What are you holding in your hands? Your Bible!
3/17/2013 11:27:51 PM
March 14, 2013


 

What are you holding in your hands?  Your Bible!

So, when Women of Passion started this morning, I looked around at the women I love, and said, ‘please find the little book of Philemon in your Bibles.’  One woman said, ‘So is that right after Colossians?’  Ha.   ‘Well, yes, it should be—yes, the letters Paul wrote in prison should be together, but you see, your Bible is not ordered chronologically; Paul’s letters should be in the order in which they were written, meaning Philippians, Colossians, Philemon, and Ephesians should be together, but they are not… so, what’s up?  Here’s the thing—while our Bibles are divinely inspired, the order in which the books of the Bible are placed is not. 

Friends, when you hold a Bible in your hands, what do you have?  (If you have read this before, I pray that you will retain something more of it, to share with another)  If clasping your Bible in your hands, your left hand would grasp the Old Testament, and your right hand, the New Testament--The Old Testament spanned more than a thousand years, while the New Testament just 80 – 90 years, with 400 years of silence in between.  

 Old Testament

-It is a written record of the history of Israel, written between 1440 b.c. and about 400 b.c.

  It is important to remember it is not ordered chronologically.

-There are 39 books in the Old Testament which can be classified as:

   The Law of Moses – first five books – the Torah

   The Prophets – Joshua, Judges, Samuel, Kings, Isaiah, Jeremiah, Ezekiel +          

         12 minor prophets

   The Writings – Psalms, Proverbs, Job, Song of Solomon, Ruth, Lamentations, Ecclesiastes, Esther, Daniel, Ezra, Nehemiah and Chronicles

-The Protestant church accepts identically the same Old Testament books as the Jews had, and as Jesus and the apostles accepted.  The Roman Catholic Church, since the Council of Trent in 1546, includes 14 books of the Apocrypha

New Testament

-finished before 100 A.D. (Knowledge of that is critical to supporting the veracity of Scripture) contained in 27 books:

   The Gospels – the four gospels record the birth, life, death, resurrection of Jesus Christ, and His training of the disciples

   History - the establishment of the early church and its spread through Mediterranean lands

   Letters – After Paul’s conversion on the Damascus Road in Acts 9, we are able to read his letters to the churches—the ‘epistles’

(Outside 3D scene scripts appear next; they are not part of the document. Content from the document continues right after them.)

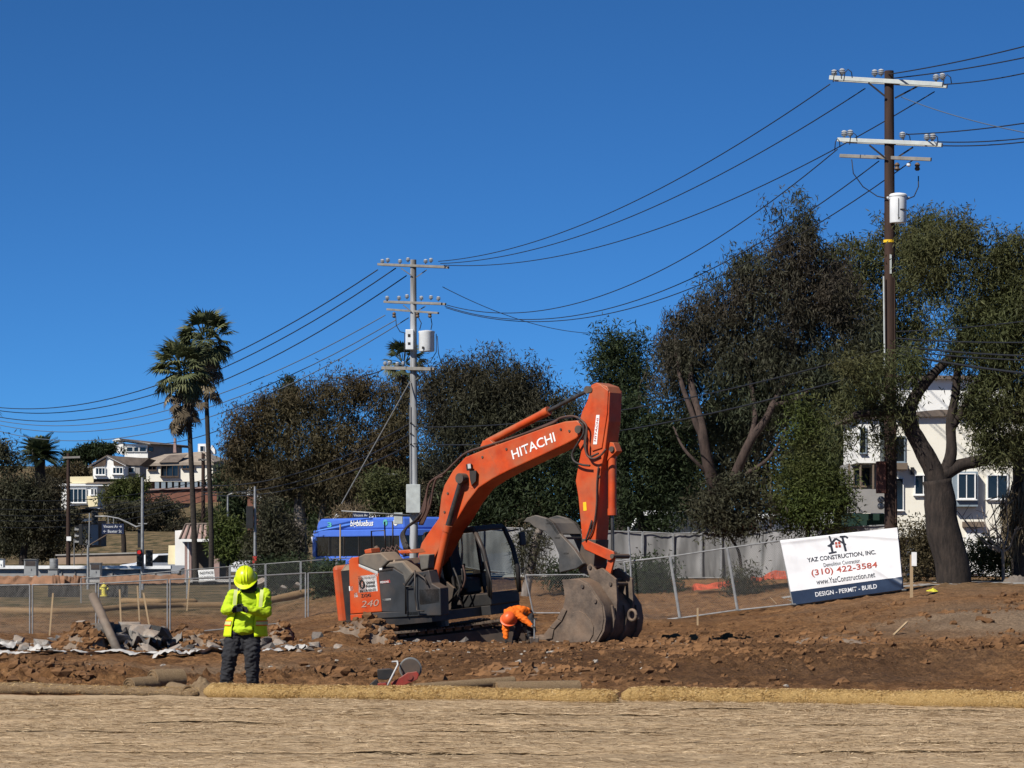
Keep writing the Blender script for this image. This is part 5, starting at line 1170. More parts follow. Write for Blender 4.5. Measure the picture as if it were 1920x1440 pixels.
btext('(310) 422-3584', .215, .375, .80, .495, M['redprint'], .014)
btext('www.YazConstruction.net', .245, .255, .77, .345, M['navytext'], .004)
btext('DESIGN - PERMIT - BUILD', .215, .075, .775, .145, M['whiteprint'], .010)
def bpoly(pts, mat, name='logo'):
    mb = MB(); mb.add([bpt(u, v, .009) for u, v in pts], [tuple(range(len(pts)))]); return mb.build(name, mat, ban, fix=False)
def bstroke(pts, w_, mat): 
    for (a, b), (c, d) in zip(pts, pts[1:]):
        asp = 1.75; dx_, dy_ = (c - a) * asp, d - b; l_ = math.hypot(dx_, dy_); nx_, ny_ = -dy_ / l_ * w_ / 2 / asp, dx_ / l_ * w_ / 2
        bpoly([(a - nx_, b - ny_), (c - nx_, d - ny_), (c + nx_, d + ny_), (a + nx_, b + ny_)], mat)
nv_ = M['navytext']
bstroke([(.405, .82), (.475, .935), (.555, .82)], .028, nv_)                  # roof
bstroke([(.425, .985), (.432, .88)], .026, nv_); bstroke([(.425, .84), (.43, .725)], .034, nv_); bstroke([(.395, .83), (.43, .85), (.455, .86)], .022, nv_); bstroke([(.395, .715), (.465, .725)], .026, nv_)     # wrench post
bstroke([(.535, .935), (.545, .72)], .034, nv_); bstroke([(.515, .955), (.565, .95), (.58, .92)], .028, nv_)                                                 # hammer post
for u in (.463, .490):
    for v in (.79, .84): bpoly([(u, v), (u + .02, v), (u + .02, v + .038), (u, v + .038)], M['redprint'])
# left-hand near run
ln = [(-60, 1198, 1098, 91), (58, 1197, 1096, 90.6), (182, 1195, 1094, 90), (316, 1190, 1086, 90.4), (448, 1178, 1081, 91), (575, 1164, 1074, 91.6), (642, 1160, 1072, 92)]
lab = ['chain-link panel at the outer end of the near fence', 'chain-link panel with the dark cloth strip, second along the near fence', 'chain-link panel behind the leaning pipe', 'chain-link panel just behind the standing worker', 'chain-link panel between the worker and the excavator', 'chain-link panel next to the excavator counterweight']
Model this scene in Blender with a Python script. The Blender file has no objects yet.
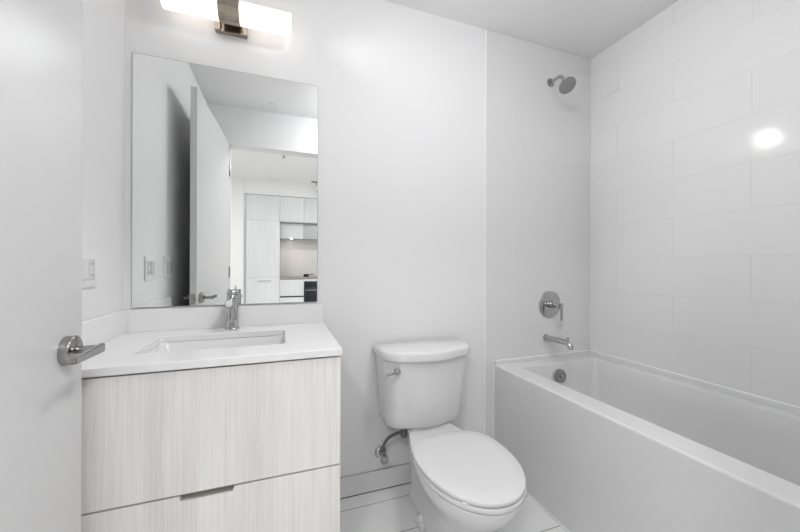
import bpy, bmesh, math, random
from mathutils import Vector, Matrix, Euler
random.seed(4)
S = bpy.context.scene
COL = S.collection
R = math.radians

# ---------------------------------------------------------------- camera, world, large lights, exposure
F_PX, YAW, PITCH, ROLL = 330.05, 19.708, -0.019, 0.207
cam_d = bpy.data.cameras.new('camera'); cam_d.sensor_width = 36.0; cam_d.lens = F_PX / 800 * 36.0
cam_d.clip_start = 0.01
cam = bpy.data.objects.new('camera', cam_d); COL.objects.link(cam); S.camera = cam
_y, _p, _r = R(YAW), R(PITCH), R(ROLL)
fw = Vector((math.sin(_y)*math.cos(_p), math.cos(_y)*math.cos(_p), math.sin(_p)))
rt = Vector((math.cos(_y), -math.sin(_y), 0)); up = rt.cross(fw)
r2 = math.cos(_r)*rt + math.sin(_r)*up; u2 = -math.sin(_r)*rt + math.cos(_r)*up
M = Matrix((r2, u2, -fw)).transposed().to_4x4(); M.translation = Vector((0, 0, 1.135))
cam.matrix_world = M

W = bpy.data.worlds.new('world'); S.world = W; W.use_nodes = True
W.node_tree.nodes['Background'].inputs[0].default_value = (0.95, 0.97, 1.0, 1)
W.node_tree.nodes['Background'].inputs[1].default_value = 1.0
S.view_settings.view_transform = 'Standard'; S.view_settings.look = 'None'
S.view_settings.exposure = 0.13; S.view_settings.gamma = 1.0; S.view_settings.use_curve_mapping = False

def area(name, loc, size, power, color, rot, shape='RECTANGLE', sy=None):
    l = bpy.data.lights.new(name, 'AREA'); l.energy = power; l.color = color; l.shape = shape
    l.size = size; l.size_y = sy or size
    o = bpy.data.objects.new(name, l); COL.objects.link(o); o.location = loc; o.rotation_euler = rot
    return o
SHADE_EMIT = 1.15      # glowing glass of the vanity light
END_POWER = 0.33       # extra lamp at the glass's right end, added for tile glint and shadow
DOME_EMIT = 42      # dome light added out of view to brighten the bathroom
HALL_POWER = 55     # unseen hall ceiling lights, added to shine in through the doorway
DAY_POWER = 12      # area lamp added behind an unseen window, to fill the hall
area('added_daylight', (3.16, -1.75, 1.45), 2.6, DAY_POWER, (0.95, 0.975, 1.0), (0, R(90), 0), sy=2.2)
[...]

   Apocalypse – the book of Revelation, written by the apostle John when he was on the Isle of Patmos     

The NT was written by the apostles of Jesus Christ, or companions of the apostles.  This means that the authors were either eyewitnesses of the events they described or they recorded eyewitness firsthand accounts  (if interested, take a look at: 2 Peter 1.16; 1 John 1.1-3; 1 Corinthians 15.6-8; John 20.30,31; Acts 10.39-42; 1 Peter 5.1; Acts 1.9; Acts 2.22; Acts 26.24-28)

It is valuable to know that the first three gospels (Matthew, Mark, Luke) were written at a time when many were alive who could remember the things Jesus said and did . . . and many would still be alive when the fourth one was written as well.  They would have been refuted and the writers discredited if they recounted or represented falsehoods.

Note to self:  Scripture is defensible.  While the Bible is inspirational and useful for instruction and application to our lives, it can be defended! Remember that—the gospels were written when people who were alive could have refuted them--their claims about Jesus’ life, death, miracles, resurrection—they didn’t, that’s because they were true. 

I think of the psalmist—the ‘man after God’s own heart’-who said, “Your word, O Lord, is eternal; it stands firm in the heavens.” Psalm 119.89   Yes, the Bible you hold in your hands is a gift from God . . . it will instruct and inform you all the days of your life.